L’invasione della striscia decisa dal governo Netanyahu (invasione di un paese assediato, stremato dalla fame e dalle bombe, di fatto già invaso) prevede rastrellamenti di esseri umani sfiniti e la loro “evacuazione” in una sorta di campo di prigionia in allestimento. Evacuazione scrivono i governanti israeliani. Un volgare eufemismo: è una deportazione.

E non bisogna avere paura di affermare che Israele sta mettendo in atto la soluzione finale. Mentre lo scrivo sento una stretta al cuore, una fitta dolorosa nell’anima. Quell’orribile termine varato dai nazisti per me, per noi, ha sempre e solo riguardato la tragedia del popolo ebreo, l’olocausto vile e spietato del quale è stato vittima, in Italia con la vigliacca complicità dei fascisti.
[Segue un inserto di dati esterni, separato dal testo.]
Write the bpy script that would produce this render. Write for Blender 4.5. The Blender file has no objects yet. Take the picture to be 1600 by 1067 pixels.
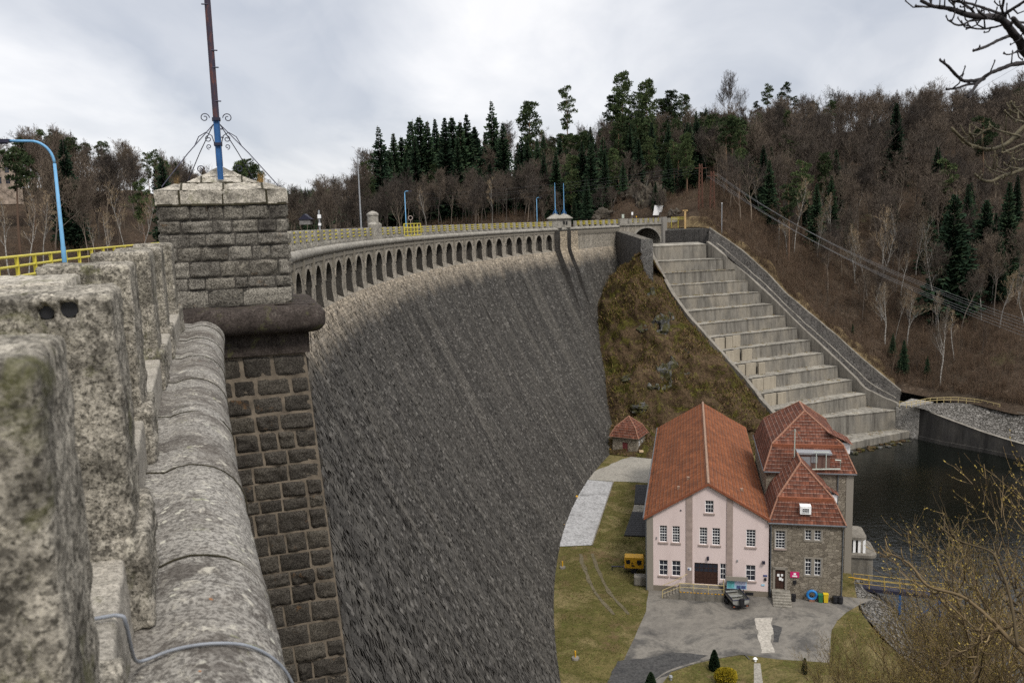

Malgrado questo dolore, o forse proprio a causa di quel dolore, non posso fare a meno di affermare che ciò che nei prossimi mesi avverrà a Gaza secondo i programmi israeliani è la soluzione finale. Un popolo massacrato vedrà i superstiti rinchiusi in campi di concentramento, senza più una terra nella quale vivere. Stesso destino cui appare destinata la Cisgiordania.

Il mondo ha deciso davvero che quello palestinese è un popolo superfluo. E lascia mano libera al governo estremista e fondamentalista di Israele.

Noi abbiamo le parole, solo quelle, per opporci e denunciare. Usiamole dando loro l’autentico significato, sottraendole a chi le vorrebbe svuotare, sminuire, rovesciare per rovesciare il racconto della realtà.

Usare le parole con coerenza è un atto di resistenza.